▶ [Task statement]: Copy down every line where the string "follow" shows up.

[A block of data]
[Start]
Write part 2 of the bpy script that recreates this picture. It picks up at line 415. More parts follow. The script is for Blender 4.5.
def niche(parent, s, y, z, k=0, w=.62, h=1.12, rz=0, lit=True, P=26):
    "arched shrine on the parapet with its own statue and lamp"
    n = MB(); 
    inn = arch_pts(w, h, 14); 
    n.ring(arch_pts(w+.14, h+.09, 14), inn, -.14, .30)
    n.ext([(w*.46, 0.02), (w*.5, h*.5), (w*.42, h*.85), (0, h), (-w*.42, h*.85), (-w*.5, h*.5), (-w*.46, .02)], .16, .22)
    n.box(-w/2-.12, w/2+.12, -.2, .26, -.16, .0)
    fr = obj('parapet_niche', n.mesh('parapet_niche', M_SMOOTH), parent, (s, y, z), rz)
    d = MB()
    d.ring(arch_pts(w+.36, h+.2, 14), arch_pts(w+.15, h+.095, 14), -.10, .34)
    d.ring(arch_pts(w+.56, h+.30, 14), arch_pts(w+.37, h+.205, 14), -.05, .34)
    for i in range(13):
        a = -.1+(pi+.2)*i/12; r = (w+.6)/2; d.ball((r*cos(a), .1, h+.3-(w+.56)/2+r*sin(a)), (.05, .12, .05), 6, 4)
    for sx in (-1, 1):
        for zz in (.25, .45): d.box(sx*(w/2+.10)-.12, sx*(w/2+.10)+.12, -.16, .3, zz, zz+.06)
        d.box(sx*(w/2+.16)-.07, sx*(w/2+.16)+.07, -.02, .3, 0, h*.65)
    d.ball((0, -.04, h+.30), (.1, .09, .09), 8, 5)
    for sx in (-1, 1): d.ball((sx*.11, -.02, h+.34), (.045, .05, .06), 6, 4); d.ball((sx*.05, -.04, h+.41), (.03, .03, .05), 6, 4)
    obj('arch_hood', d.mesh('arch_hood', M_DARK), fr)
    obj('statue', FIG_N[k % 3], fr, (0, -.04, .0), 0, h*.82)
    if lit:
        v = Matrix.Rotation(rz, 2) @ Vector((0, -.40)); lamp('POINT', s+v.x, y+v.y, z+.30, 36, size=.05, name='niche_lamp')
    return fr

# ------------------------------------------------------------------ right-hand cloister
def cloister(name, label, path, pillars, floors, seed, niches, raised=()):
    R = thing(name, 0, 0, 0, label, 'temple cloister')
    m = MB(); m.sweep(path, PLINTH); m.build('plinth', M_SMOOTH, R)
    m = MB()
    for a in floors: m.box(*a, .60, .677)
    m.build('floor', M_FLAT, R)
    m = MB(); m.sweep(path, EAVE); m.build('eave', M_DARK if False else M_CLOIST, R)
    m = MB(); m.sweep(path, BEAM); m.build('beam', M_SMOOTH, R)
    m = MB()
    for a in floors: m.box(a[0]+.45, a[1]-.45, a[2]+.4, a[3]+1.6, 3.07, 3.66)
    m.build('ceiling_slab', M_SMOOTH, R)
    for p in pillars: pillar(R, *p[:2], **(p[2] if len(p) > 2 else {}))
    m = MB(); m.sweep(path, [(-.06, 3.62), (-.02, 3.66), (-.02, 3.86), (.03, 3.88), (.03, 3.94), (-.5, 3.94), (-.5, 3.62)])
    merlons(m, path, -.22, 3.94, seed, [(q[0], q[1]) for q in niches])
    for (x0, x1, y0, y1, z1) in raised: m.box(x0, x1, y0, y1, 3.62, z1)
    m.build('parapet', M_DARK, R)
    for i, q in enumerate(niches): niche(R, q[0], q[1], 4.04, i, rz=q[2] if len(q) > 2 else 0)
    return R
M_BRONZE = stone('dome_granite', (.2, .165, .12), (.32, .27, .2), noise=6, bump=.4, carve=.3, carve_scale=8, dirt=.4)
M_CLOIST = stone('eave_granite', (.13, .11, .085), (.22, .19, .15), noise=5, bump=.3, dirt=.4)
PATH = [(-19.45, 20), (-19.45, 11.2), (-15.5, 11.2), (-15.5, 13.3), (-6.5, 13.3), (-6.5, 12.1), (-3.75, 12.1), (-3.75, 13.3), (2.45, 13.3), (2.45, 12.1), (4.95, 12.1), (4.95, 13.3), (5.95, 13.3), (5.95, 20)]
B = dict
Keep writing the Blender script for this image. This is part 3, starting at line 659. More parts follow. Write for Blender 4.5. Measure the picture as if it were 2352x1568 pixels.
[End]
▶ [Output]:
Write part 2 of the bpy script that recreates this picture. It picks up at line 415. More parts follow. The script is for Blender 4.5.
Keep writing the Blender script for this image. This is part 3, starting at line 659. More parts follow. Write for Blender 4.5. Measure the picture as if it were 2352x1568 pixels.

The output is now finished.